Interrupted Connection

Posted August 9, 2005 @ 4:15pm | by S. Cutshall

Fatherson

Vertically, I've got one blood family member left in this world... My Father.  The two of us don't see eye to eye much if ever at all.  To say we don't get alone well would be an understatement.  He has ideas, I have mine... ours seldom meet.

It's that Dad/Son thing.  He wants me to be better than him, he also wants to feel like he's always got something up on me... I want him to be floored by me [what son doesn't want that?], I want him to at least acknowledge some of my achievements.  I want him to hear triumphant music rise up whenever I'm around or at least hear something when my name is uttered.  That doesn't seem to happen though.
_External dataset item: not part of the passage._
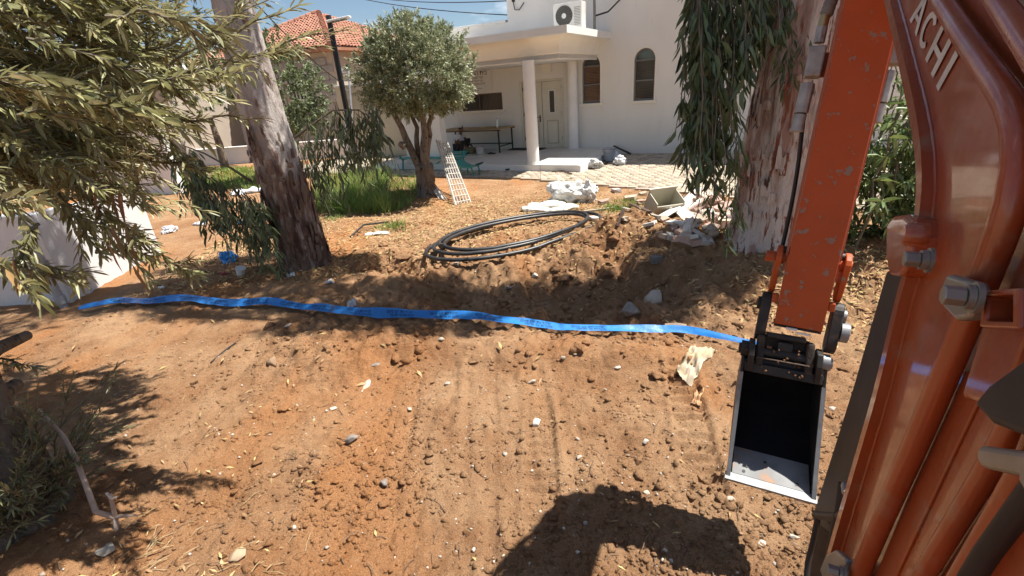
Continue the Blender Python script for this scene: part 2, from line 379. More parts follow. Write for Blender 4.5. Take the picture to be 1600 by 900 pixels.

At 41 years old, I'm still remiss in admitting that I, me, Scott... want this 73 year old pain in my ass, grey white-haired, ex-Marine, Korean War vet, did I say pain in the ass yet[?], fast shrinking man to respect me.  To be awed by his youngest son... to say something akin to, "Holy shit, that's one damn fine, amazingly accomplished son I sired".

I cannot see it ever happening.

I've precisely one moment of feeling like I had a chance as an adult with him.  In 1997 when my mom passed, my dad **actually** started asking me my thoughts and opinions.  Things like, "Scott, I was thinking about doing insert random thing here, what would you do?", actually popped out of his pie hole.  I was stunned.  I was honored.  I was pleased, proud and shocked.  I took EVERY question seriously [which I seldom do in my 'other' non-dad-asking-me-questions life] and would give each and every utterance from him my maximum consideration before responding.

Prior to this, he had never asked me a question that he didn't already know the answer to... he was either exasperated with me, teaching me some grand life lesson, drilling me, dressing me down, being condescending or asking me a question as a setup to nailing me to the cross of human faultiness.  This, however, was very different and very weird for me.

New terrain.  Unfamiliar and uncharted territory, and yet profoundly right feeling and correct.  I was after all 34 years old and had some life lessons and experiences that may have been [definitely were!] different than his life course.

And life being full of the occasional rich surprise... this lasted 12 whole months.  For precisely 12 months he kept asking me questions: "what would you do's; why is that's; how can I's; I wanted to find out what your thoughts were's" & more... it was an oasis in what had otherwise been 34 years of mostly dry breasted lessons in practicality and the banalities of cookie-cutter living.

And then like going back to the all-you-can-eat buffet at Chi-Chi's one too many times, it was gone and I was left sitting on the mythical porcelain throne to ponder my empty kingdom and irritated bowel.

What seemed like a dream had, in fact, become just that again... a dream.  It was over.  Dad had gone back, not gradually mind you or even somewhat quickly, but full blown lightswitch-clicked-from-on-to-off in one fell swoop, to not asking questions.  Where Question Marks had bookended his sentences like really great foamed soy milk in hot ebony coffee, all that was left were Periods, Exclamation Points and sarcastically placed hurtful fish hooks with dots underneath [????].

What had I done?  What question did I mis-answer so badly, so poorly that I lost him?  Where did I go astray?

To this day I have no answer.

I never asked him and he's too busy being himself to answer or even ponder the differences... if he even ever noticed in the first place.

It may be better to have loved and lost than to have never loved at all... or the same with bread and losing it.  I don't know and won't imply that I do.

But for one year I made my dad proud in my estimate.  I was old enough to know it, to recognize it... to know its value and worth.  He was dazzled with my answers and often said he would have never thought of such an approach or course to solving this or that issue.  I tasted what I often have read about in books and seen in movies.  It can happen.

It was real and I'll never forget it.

At this point in 2005 him and I are so out of sync that the only thing we can agree on is that all our correspondence should be via handwritten letters mailed through the USPS.  7 months into this year and we've talked [via ink, paper, envelope and stamp] precisely 1 time each.

It's sad, and I cannot get away from the feeling that it reflects worse on me than him.